Diann Burns, a Virginia-based attorney with three kids, said that a former employer said her productivity lagged when she started breast pumping — just before laying her off. “There is an ‘I’m-doing-less-work attitude’ about it, in spite of the fact that I’m not taking a smoke break like other employees,” she said. “No employee works every minute. I know I have to get my work done and then pump around it.”

Workplaces have improved conditions for breastfeeding moms in the last 30 years. A 2010 amendment to the federal Fair Labor Standards Act requires employers to provide reasonable break time and a place other than a bathroom for women to pump for as much as one year after the birth of a child. Twenty-nine states also have laws related to breast-pumping in the workplace; California’s laws are some of the strongest. About half of employers have on-site lactation rooms, up from 28% in 2014, according to a 2018 survey of more than 3,000 employers from the Society for Human Resource Management.
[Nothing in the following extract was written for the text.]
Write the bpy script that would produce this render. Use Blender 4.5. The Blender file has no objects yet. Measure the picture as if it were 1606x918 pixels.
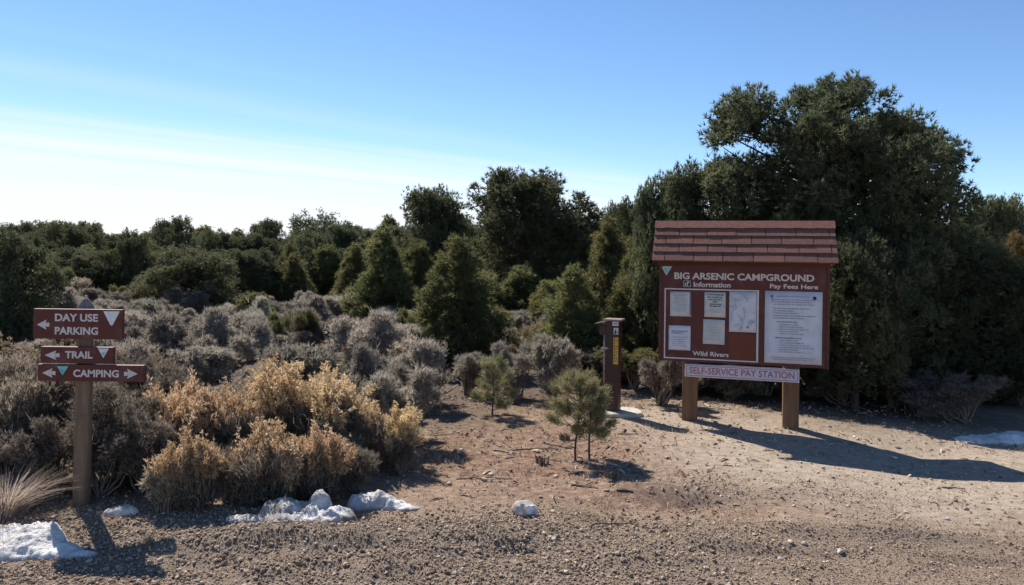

Still, many women don’t have workplaces with such accommodations. Only about 40% of women have access to a private space, other than a bathroom, to pump, a 2016 study from the University of Minnesota found.

“There is still a large problem with compliance,” said Galen Sherwin, a lawyer at the American Civil Liberties Union. “There’s this notion that women are seeking ‘special’ accommodations, as opposed to seeking conditions that make it possible for them to return to work when they have babies.”

Rippey found that women’s earnings took a big hit because many of them left the workplace altogether. But women are more likely to quit breastfeeding than quit their jobs entirely. The harder that workplaces make it for moms to pump, the less likely they’ll stick with it, the University of Minnesota study found. Women who had accommodations were 2.3 times more likely to continue exclusively breastfeeding at the six-month point, the researchers found.